GOAL OF THE EXERCISE: Word for word, restate every line of the material.

-- START OF MATERIAL PROVIDED --

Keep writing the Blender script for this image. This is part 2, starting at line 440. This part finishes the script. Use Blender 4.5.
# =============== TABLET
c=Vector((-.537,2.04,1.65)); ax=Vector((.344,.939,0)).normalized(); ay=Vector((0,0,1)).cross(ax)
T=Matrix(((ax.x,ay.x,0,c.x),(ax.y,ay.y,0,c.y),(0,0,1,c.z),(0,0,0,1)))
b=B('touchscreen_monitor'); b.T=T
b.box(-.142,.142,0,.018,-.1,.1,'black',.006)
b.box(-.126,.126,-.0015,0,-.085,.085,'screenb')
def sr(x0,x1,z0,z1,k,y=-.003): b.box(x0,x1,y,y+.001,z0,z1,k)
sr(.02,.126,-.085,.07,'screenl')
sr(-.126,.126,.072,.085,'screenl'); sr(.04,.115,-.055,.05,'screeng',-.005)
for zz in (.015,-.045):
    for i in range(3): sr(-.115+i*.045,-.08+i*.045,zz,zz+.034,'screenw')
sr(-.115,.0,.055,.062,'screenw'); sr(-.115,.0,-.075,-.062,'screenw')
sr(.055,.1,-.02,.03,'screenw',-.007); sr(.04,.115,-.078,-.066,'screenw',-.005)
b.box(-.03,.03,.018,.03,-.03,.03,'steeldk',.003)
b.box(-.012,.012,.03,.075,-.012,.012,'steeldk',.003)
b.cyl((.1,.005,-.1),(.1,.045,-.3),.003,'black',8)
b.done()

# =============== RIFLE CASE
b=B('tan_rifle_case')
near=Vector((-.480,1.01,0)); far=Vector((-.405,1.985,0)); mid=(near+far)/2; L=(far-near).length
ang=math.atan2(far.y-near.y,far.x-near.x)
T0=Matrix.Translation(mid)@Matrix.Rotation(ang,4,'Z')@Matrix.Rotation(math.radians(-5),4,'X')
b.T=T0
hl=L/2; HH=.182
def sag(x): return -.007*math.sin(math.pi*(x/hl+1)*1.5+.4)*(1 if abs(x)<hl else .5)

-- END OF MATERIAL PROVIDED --

TASK RESULT:
Keep writing the Blender script for this image. This is part 2, starting at line 440. This part finishes the script. Use Blender 4.5.
# =============== TABLET
c=Vector((-.537,2.04,1.65)); ax=Vector((.344,.939,0)).normalized(); ay=Vector((0,0,1)).cross(ax)
T=Matrix(((ax.x,ay.x,0,c.x),(ax.y,ay.y,0,c.y),(0,0,1,c.z),(0,0,0,1)))
b=B('touchscreen_monitor'); b.T=T
b.box(-.142,.142,0,.018,-.1,.1,'black',.006)
b.box(-.126,.126,-.0015,0,-.085,.085,'screenb')
def sr(x0,x1,z0,z1,k,y=-.003): b.box(x0,x1,y,y+.001,z0,z1,k)
sr(.02,.126,-.085,.07,'screenl')
sr(-.126,.126,.072,.085,'screenl'); sr(.04,.115,-.055,.05,'screeng',-.005)
for zz in (.015,-.045):
    for i in range(3): sr(-.115+i*.045,-.08+i*.045,zz,zz+.034,'screenw')
sr(-.115,.0,.055,.062,'screenw'); sr(-.115,.0,-.075,-.062,'screenw')
sr(.055,.1,-.02,.03,'screenw',-.007); sr(.04,.115,-.078,-.066,'screenw',-.005)
b.box(-.03,.03,.018,.03,-.03,.03,'steeldk',.003)
b.box(-.012,.012,.03,.075,-.012,.012,'steeldk',.003)
b.cyl((.1,.005,-.1),(.1,.045,-.3),.003,'black',8)
b.done()

# =============== RIFLE CASE
b=B('tan_rifle_case')
near=Vector((-.480,1.01,0)); far=Vector((-.405,1.985,0)); mid=(near+far)/2; L=(far-near).length
ang=math.atan2(far.y-near.y,far.x-near.x)
T0=Matrix.Translation(mid)@Matrix.Rotation(ang,4,'Z')@Matrix.Rotation(math.radians(-5),4,'X')
b.T=T0
hl=L/2; HH=.182
def sag(x): return -.007*math.sin(math.pi*(x/hl+1)*1.5+.4)*(1 if abs(x)<hl else .5)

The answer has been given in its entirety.